Tragiczna sobota nad zalewem ZEK w Radymnie zakończyła się dramatem. Mężczyzna został wyciągnięty z wody przy pomoście, jednak mimo szybkiej akcji ratunkowej nie udało się go uratować. Policja i prokuratura prowadzą śledztwo, a służby apelują o rozwagę podczas wypoczynku nad wodą.
- Radymno reaguje po tragicznym zdarzeniu nad zalewem ZEK
- Policja i prokuratura badają szczegóły tragedii nad zalewem
Radymno reaguje po tragicznym zdarzeniu nad zalewem ZEK
W sobotę przed godziną 11 dyżurny jarosławskiej policji otrzymał zgłoszenie o mężczyźnie leżącym przy pomoście nad zalewem ZEK w Radymnie. Osoba zgłaszająca nie potrafiła określić, czy poszkodowany wykazuje jakiekolwiek oznaki życia.

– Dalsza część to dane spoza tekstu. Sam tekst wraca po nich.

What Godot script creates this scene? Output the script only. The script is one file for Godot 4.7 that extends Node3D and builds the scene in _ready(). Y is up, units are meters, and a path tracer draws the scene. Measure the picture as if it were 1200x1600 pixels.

Na miejsce natychmiast skierowano patrol policji, zespół ratownictwa medycznego oraz straż pożarną. Strażacy wyciągnęli 37-letniego mieszkańca gminy Radymno z wody na brzeg. Niestety, mimo podjętych działań ratunkowych stwierdzono brak oznak życia.
Policja i prokuratura badają szczegóły tragedii nad zalewem
Funkcjonariusze komisariatu w Radymnie, działając pod nadzorem prokuratora, przeprowadzili szczegółowe oględziny miejsca zdarzenia. Zabezpieczyli ślady oraz wykonali dokumentację fotograficzną, by dokładnie ustalić okoliczności utonięcia.
Ciało mężczyzny zostało zabezpieczone do dalszych badań sekcyjnych, które mają pomóc w wyjaśnieniu przyczyn śmierci.
„Policja apeluje o rozwagę podczas przebywania nad wodą. Chwila nieuwagi, brak rozsądku czy wchodzenie do wody po spożyciu alkoholu może doprowadzić do tragedii.”
To tragiczne zdarzenie przypomina o konieczności zachowania ostrożności podczas letniego wypoczynku nad zbiornikami wodnymi. Warto pamiętać, że nawet chwila nieuwagi może mieć poważne konsekwencje.